[Info-vax] How to write "Hello, world" in x86 assembly (llvm-mc)?
Jake Hamby (Solid State Jake)
jake.hamby at gmail.com
Tue Nov 7 20:25:01 EST 2023
On Tuesday, November 7, 2023 at 3:46:05 PM UTC-8, Chris Townley wrote:
> > Simon's right about the code I posted declaring the 64-bit descriptor incorrectly. The "must be -1" field must be a .long and not a .word. After fixing that issue and adding the line above, it all works now.
> So now Goodbye world?
> :)
You know, I learned something today. A few things, actually. :)

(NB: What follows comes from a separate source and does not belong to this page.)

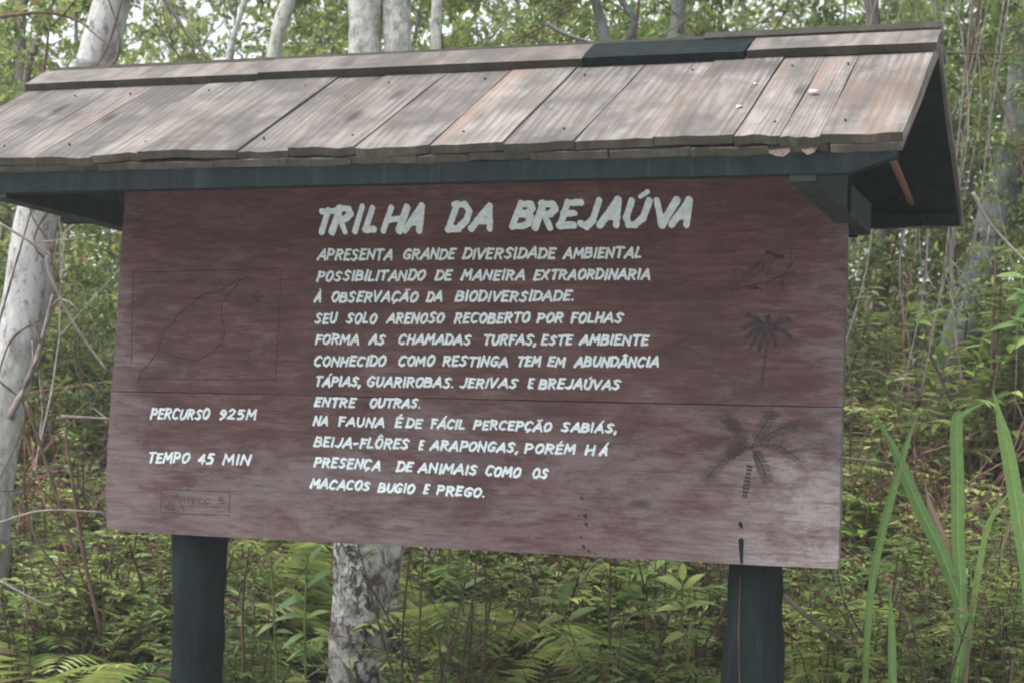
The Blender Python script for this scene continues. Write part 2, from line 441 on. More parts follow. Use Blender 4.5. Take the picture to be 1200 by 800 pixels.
def wavy_box(x0, x1, z0, z1, y0, y1, nxs, nzs, amp, corner=None):
    """a board standing in the xz plane with slightly uneven edges"""
    mb = MB(); V = []; F = []
    for yi, y in enumerate((y0, y1)):
        for j in range(nzs + 1):
            for i in range(nxs + 1):
                x = x0 + (x1 - x0) * i / nxs; z = z0 + (z1 - z0) * j / nzs
                if j in (0, nzs): z += amp * mnoise.noise(Vector((x * 3, z * 5, 1.0)))
                if i in (0, nxs): x += amp * mnoise.noise(Vector((x * 3, z * 5, 9.0)))
                if corner and i == 0 and j == 0: x += corner; z += corner * 0.6
                V.append((x, y, z))
    n = nxs + 1; o = n * (nzs + 1)
    for j in range(nzs):
        for i in range(nxs):
            q = (j*n+i, j*n+i+1, (j+1)*n+i+1, (j+1)*n+i)
            F.append(q); F.append(tuple(o + k for k in q[::-1]))
    for i in range(nxs):
        F.append((i, o+i, o+i+1, i+1)); t = nzs * n
        F.append((t+i, t+i+1, o+t+i+1, o+t+i))
    for j in range(nzs):
        a, b = j*n, (j+1)*n
        F.append((a, b, o+b, o+a)); a += nxs; b += nxs
        F.append((a, o+a, o+b, b))
    mb.add(V, F); return mb
ZS = 0.418
wavy_box(-1.10, 1.10, 0.0, ZS - 0.0012, 0.0, 0.032, 24, 3, 0.004, 0.014).build('plank', M_BOARD, SIGN)
wavy_box(-1.10, 1.10, ZS + 0.0012, 1.045, 0.0, 0.032, 24, 4, 0.0015).build('plank', M_BOARD, SIGN)
# seam packing so no light shows through
mb = MB(); mb.box(-1.09, 1.09, 0.034, 0.05, ZS - 0.03, ZS + 0.03); mb.build('backing_strip', M_TEAL, SIGN)

# posts
def post(cx, r, seed, ztop, lean=0.0):
    pts = []; rad = []
    for i in range(60):
        z = -1.3 + (ztop + 1.3) * i / 59
        pts.append((cx + lean * z + 0.008 * math.sin(z * 2.3 + seed), 0.125, z))
        rad.append(r * (1 + 0.05 * math.sin(z * 7 + seed) + 0.035 * math.sin(z * 19 + 2 * seed) + 0.03 * math.sin(z * 41 + seed)))
    mb = MB(); mb.tube(pts, rad, 24, 0.22, seed); mb.build('post', M_TEAL, SIGN, True)
    q = [np.array([cx + lean * z + .008 * math.sin(z * 2.3 + seed) + (-.02 if cx > 0 else .012) + .004 * math.sin(z * 11), .125 - r * 1.0, z]) for z in np.linspace(-1.0, -.03, 14)]
    mb = MB(); mb.tube(q, [.0008 + .0010 * math.sin(i * 1.9) ** 2 for i in range(14)], 5, cap=False); mb.build('crack', M_REDWOOD if cx > 0 else M_LINE, SIGN)
post(-0.846, 0.076, 1.0, 1.13, -0.05)
post(0.862, 0.076, 4.0, 1.13)

# roof: ridge runs along x at y=-0.005; eaves at y=-0.62 and +0.61
YR = -0.005; ZR = 1.388; YF, ZE = -0.622, 1.006; YB = 0.612
def slope_frame(front):
    ye = YF if front else YB
    d = np.array([0, ye - YR, ZE - ZR]); L = np.linalg.norm(d); d /= L
    n = np.array([0, -d[2] * (1 if front else -1) * -1, 0])
    n = np.array([0, d[2], -d[1]]) if not front else np.array([0, -d[2], d[1]])
    if n[2] < 0: n = -n
    return d, n, L
def roof_board(name, front, xt0, xt1, xe0, xe1, s0, s1, h0, h1, m, label=None, warp=0.004, seed=0, ends=0.006):
    """a plank lying on a roof slope: x at the ridge end (xt) and the eave end (xe), s down the slope, h off it"""
    d, n, L = slope_frame(front)
    ni, nj = 5, 6
    V = []; F = []
    rs = random.Random(seed)
    ph = rs.random() * 9; lift = rs.uniform(-1, 1) * warp
    eo = [rs.uniform(-1, 1) * ends + 0.35 * ends * math.sin(i * 1.7 + ph) for i in range(ni + 1)]
    for h in (h1, h0):
        for j in range(nj + 1):
            t = j / nj
            for i in range(ni + 1):
                u = i / ni
                x = (xt0 + (xt1 - xt0) * u) * (1 - t) + (xe0 + (xe1 - xe0) * u) * t
                if i in (0, ni): x += 0.0012 * math.sin(t * 9 + ph + i)
                s = s0 + (s1 - s0) * t
                if j == nj: s += eo[i]
                hh = h + lift * t + warp * 0.5 * math.sin(u * 3.1 + ph) * t
                p = np.array([x, YR, ZR]) + d * s + n * hh
                V.append(p)
    a = ni + 1; o = a * (nj + 1)
    for j in range(nj):
        for i in range(ni):
            q = (j*a+i, (j+1)*a+i, (j+1)*a+i+1, j*a+i+1)
            if not front: q = q[::-1]
            F.append(q); F.append(tuple(o + k for k in q[::-1]))
    def side(x, y):
        f = (x, y, o + y, o + x)
        F.append(f if front else f[::-1])
    for i in range(ni): side(i + 1, i); side(nj*a + i, nj*a + i + 1)
    for j in range(nj): side(j*a, (j+1)*a); side((j+1)*a + ni, j*a + ni)
    mb = MB(); mb.add(V, F)
    ob = mb.build(name, m, SIGN)
    if label: ob['label'] = label
    return ob
SEAM_E = [-1.405, -1.262, -1.122, -0.997, -0.816, -0.674, -0.377, -0.230, -0.046, 0.161, 0.359, 0.542, 0.741, 0.939, 1.047, 1.141, 1.334]
SEAM_T = [-1.395, -1.195, -1.065, -0.933, -0.762, -0.597, -0.342, -0.194, -0.005, 0.186, 0.377, 0.572, 0.760, 0.945, 1.053, 1.138, 1.331]
_, _, LF = slope_frame(True); _, _, LB = slope_frame(False)
lifts = {5: 0.003, 9: 0.002, 12: 0.004}
for i in range(16):
    g0 = 0.0013 if i % 3 else 0.0028
    lb = {9: 'plank with a warm orange streak', 15: 'widest plank with a swirling knot', 5: 'wide cracked plank'}.get(i)
    roof_board('roof_plank', True, SEAM_T[i] + g0, SEAM_T[i+1] - g0, SEAM_E[i] + g0, SEAM_E[i+1] - g0,
               0.004, LF, -0.022 + lifts.get(i, 0), 0.0 + lifts.get(i, 0), M_ROOF, lb, 0.004, i + 1)
rs = random.Random(5); x = -1.402; k = 0
while x < 1.30:                                     # second layer that closes the joints
    x2 = min(1.328, x + rs.uniform(0.14, 0.22))
    if 1.328 - x2 < 0.08: x2 = 1.328
    roof_board('lower_roof_plank', True, x + 0.002, x2 - 0.002, x + 0.002, x2 - 0.002, 0.01, LF - rs.uniform(-0.002, 0.006),
               -0.046, -0.026, M_ROOF, None, 0.002, 50 + k, 0.003); x = x2; k += 1
x = -1.402; k = 0
while x < 1.30:
    x2 = min(1.333, x + rs.uniform(0.15, 0.24))
    if 1.333 - x2 < 0.08: x2 = 1.333
    roof_board('roof_plank', False, x + 0.0015, x2 - 0.0015, x + 0.0015, x2 - 0.0015, 0.004, LB, -0.022, 0.0, M_ROOF, None, 0.003, 80 + k)
    x = x2; k += 1
roof_board('ceiling_panel', True, -1.36, 1.322, -1.36, 1.322, 0.03, LF - 0.03, -0.056, -0.049, M_TEAL, 'dark painted underside', 0.0, 3, 0)
roof_board('ceiling_panel', False, -1.40, 1.322, -1.40, 1.322, 0.03, LB - 0.02, -0.034, -0.025, M_TEAL, 'dark painted underside', 0.0, 4, 0)
# ridge boards
caps = [(-1.400, -0.605, 0.024, M_CAP, None), (-0.602, 0.386, 0.026, M_CAP, None),
        (0.389, 0.843, 0.026, M_TEAL, 'dark teal painted ridge board'), (0.846, 1.336, 0.025, M_CAP, None)]
for i, (x0, x1, h, m, lb) in enumerate(caps):
    sh = 0.055 if i == 0 else 0.0
    roof_board('ridge_board', True, x0 + 0.0, x1, x0 - 0.0, x1 - (0.006 if i == 2 else 0), -0.005, 0.125 + 0.004 * (i == 2), 0.002, h, m, lb, 0.002, 200 + i, 0.002)
for i, (x0, x1) in enumerate([(-1.39, -0.2), (-0.197, 0.70), (0.703, 1.334)]):
    roof_board('ridge_board', False, x0, x1, x0, x1, -0.035 if i == 2 else -0.022, 0.10, 0.003, 0.024, M_CAP, None, 0.002, 220 + i, 0.002)
# structure under the roof
def beam(name, pts, m=M_TEAL, label=None):
    """prism: front outline points (x,z) swept from y0 to y1"""
    outline, y0, y1 = pts
    n = len(outline); mb = MB()
    mb.add([(x, y0, z) for x, z in outline] + [(x, y1, z) for x, z in outline],
           [tuple(range(n)), tuple(range(n, 2*n))[::-1]] + [(i, i+n, (i+1) % n + n, (i+1) % n) for i in range(n)])
    o = mb.build(name, m, SIGN)
    if label: o['label'] = label
    return o
beam('fascia_board', ([(-1.39, 0.914), (-0.2, 0.917), (0.6, 0.919), (1.205, 0.919), (1.316, 0.955), (1.316, 0.968), (-1.39, 0.968)], -0.598, -0.565))
beam('fascia_board', ([(-1.39, 0.972), (1.05, 0.972), (1.174, 0.975), (1.222, 0.990), (1.328, 0.984), (1.328, 1.010), (-1.39, 1.010)], 0.505, 0.53))
for x in (1.068, -1.16):
    w_ = 0.062
    mb = MB(); 
    zf, zb = 0.902, (0.902 if x > 0 else 0.922)
    y0, y1, y2 = -0.594, -0.001, 0.20
    mb.add([(x,y0,zf),(x+w_,y0,zf),(x+w_,y2,zb),(x,y2,zb),(x,y0,zf+0.072),(x+w_,y0,zf+0.072),(x+w_,y2,zf+0.085),(x,y2,zf+0.085)],
           [(0,3,2,1),(4,5,6,7),(0,1,5,4),(1,2,6,5),(2,3,7,6),(3,0,4,7)])
    mb.build('cross_beam', M_TEALLIT, SIGN)
    # rafters above each cross beam
    for sgn, L in ((1, LF), (0, LB)):
        pass
for x in (-1.05, 0.0, 1.0):
    for front in (True, False):
        L = LF if front else LB
        roof_board('rafter', front, x, x + 0.045, x, x + 0.045, 0.03, L - 0.06, -0.11, -0.058, M_TEAL, None, 0.0, 7, 0)
mb = MB(); mb.box(-1.37, 1.30, -0.03, 0.02, 1.27, 1.325); mb.build('ridge_beam', M_TEAL, SIGN)
mb = MB(); mb.box(-1.36, 1.05, 0.052, 0.095, 0.945, 1.04); mb.build('top_rail', M_TEAL, SIGN)
mb = MB(); mb.box(1.1305, 1.139, -0.176, -0.166, 0.90, 1.02); mb.build('batten', M_TEAL, SIGN)
pA = np.array([1.30, -0.57, 0.955]); pB = on_y(1068, 238, 0.5) - np.array([0, 0, Z0])
mb = MB(); mb.tube([pA, (pA + pB) / 2, pB], 0.009, 6); mb.build('brace_stick', M_REDWOOD, SIGN)
# bare wood where the fascia paint has chipped
for (xa, xb, pts_) in ((0, 0, [(895,175),(925,174),(926,178),(918,184),(909,183),(902,180)]), (0, 0, [(938,173),(958,173),(954,179),(946,182),(940,177)])):
    P = [on_y(px, py, -0.5995) - np.array([0, 0, Z0]) for px, py in pts_]
    mb = MB(); mb.add(P, [tuple(range(len(P)))[::-1]]); mb.build('bare_wood_patch', M_BARE, SIGN)
# nails in the roof planks
nm = MB()
d, n, L = slope_frame(True)
for i in range(16):
    for u in (0.25, 0.75):
        for s in (0.2, L - 0.09):
            t = s / L
            x = (SEAM_T[i] * (1-t) + SEAM_E[i] * t) * (1-u) + (SEAM_T[i+1] * (1-t) + SEAM_E[i+1] * t) * u + random.uniform(-.01, .01)
            p = np.array([x, YR, ZR]) + d * s + n * 0.004
            if (i * 7 + int(u * 4) + int(s * 9)) % 3 == 0: nm.tube([p - n * 0.006, p + n * 0.0015], 0.0028, 6)
o = nm.build('nail_heads', M_NAIL, SIGN); o['kind'] = 'stuff'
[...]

By design, VMS's close adherence to the AMD64 ABI is going to make porting programs that generate JIT code much easier than it could've been. The nightmare I dealt with a few years ago, as part of yet another hobby distraction, was 64-bit PowerPC Linux. It's the only ELF architecture I know of where the version 1 was so relatively bad that the stakeholders all collectively went with a cleaner ELFv2 ABI with e.g. direct function pointers instead of function descriptors and a few other changes to make it less like AIX and more like the 32-bit PowerPC ABI.
At the same time, IBM and the Linux distros switched over to little-endian, for ease of porting, so now there's a "ppc64le" that uses ELFv2 and the original "ppc64" which can use either ELFv1 or ELFv2. But you can't keep them both on the same system at the same time because the shared libraries have to be one or the other.
This is how I know how painful it can be if an OS ABI diverges from the norm, whatever it is. All the ppc64 specific code had to be modified to look at big-endian vs. little-endian and also which version of the 64-bit ELF ABI you're compiling for. The shared libraries can't interoperate either, so your Linux install has to be one or the other. Statically-compiled executables can run on any kernel, but very few programs are statically linked. So it pays to get things right the first time.
Some other things I learned: VMS Pascal is probably the nicest supported language if you want to be able to access native VMS APIs with the least hassle, have the fewest dependencies on an RTL ("Hello world!" using VMS calls doesn't even need PAS$RTL.EXE, and still be able to do all the unsafe pointer arithmetic we all know and love from C. I wonder how tricky it would be to try to mechanically convert Ada 83 programs into VSI Pascal. It'd be the cleanest fit, not generated C code.
Conversely, MACRO-32 code is especially ugly on x86-64 because it has so few registers and therefore by necessity there's a thread-local pointer to an Alpha register block that's used to pass parameters around for MACRO code that assumes an argument pointer and VAX stack layout. I learned that the hard way, figuring out why "The Halls of ZK" wasn't working. I wouldn't be surprised if there aren't a number of hot code paths in the VMS executive that were never an issue for Alpha or Itanium that are now in need of being rewritten because they're passing too many values in fake Alpha registers instead of natively.